Vastness January 14, 2013

[I had intended originally to start off this blog with a series of posts on prayer. However, reading happens.]

The first mystical experience that I remember occurred when I was thirteen. I looked up at the night sky, the moon almost full, and had a moment of, “My god, it’s full of stars.” That moment is something that was a feeling, an expression, an embodied experience that I had trouble expressing in words. I could say that my mouth felt full, that I felt if I spoke I could reach anyone I wanted. I could say that my limbs felt heavy like the roots of a vine. For that moment, looking at the sky, it was as if I could feel each pulse of every living creature on the planet.

A few years later, after amassing a collection of books far larger than I needed, I found myself poking a finger in a book written by a Feri initiate and going, “That. That’s the god that I felt. Right there.” As I continued to read about this god – whom I heard called the Star Goddess or God Herself – I only felt more and more than this was the god whom I had felt and would feel throughout my life. But where often the books I read presented her as The God Herself that was in all things and took a very monistic approach to her, I found myself understanding her as one of many gods.
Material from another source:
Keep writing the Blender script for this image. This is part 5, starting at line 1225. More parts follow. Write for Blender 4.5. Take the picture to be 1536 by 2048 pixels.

I could not deny the other mystical experiences I had in my life that were devoid of the feelings she brought to me – when interacting with my own new Gods, They each were decidedly different. Each interaction I had was awe-inspiring and required new language and words to describe and time to unpack and understand, but I always came back to the idea that there were more gods. I had no desire to pursue some ‘core’ or ‘uniting force’ that I wasn’t sure I believed in anyway.

This hit me especially when I began working with the Firebird, one of the new gods of the pantheon I worship. Of all the gods I have known in some way, He comes closest to the conception of a deity that is joined with/by their devotees. When I interacted with Him – through prayer, through writing of Him, through divination – I came to realize there were hundreds and thousands of souls in this being. And no matter how well I understood the basic functions of this God or even certain spirits within Him, there were hundreds more that would be ‘hidden’ to me, and that stole my breath with the idea of it.

It is a feeling I’ve experienced when thinking of humanity too. Or when walking in a forest damp with rain or atop a mountain in the middle of a desert or at the top of a skyscraper or in a library surrounded by so many books. This idea of vastness became an emotion that fueled my devotions, and my awe of it only multiplied when I realized I too was a part of this vastness. Of course, this vastness can easily be turned into a Borg-esque entity, either through mob mentalities or homogenization.

For me, the vastness and the diversity in it became backbones to my religious experiences.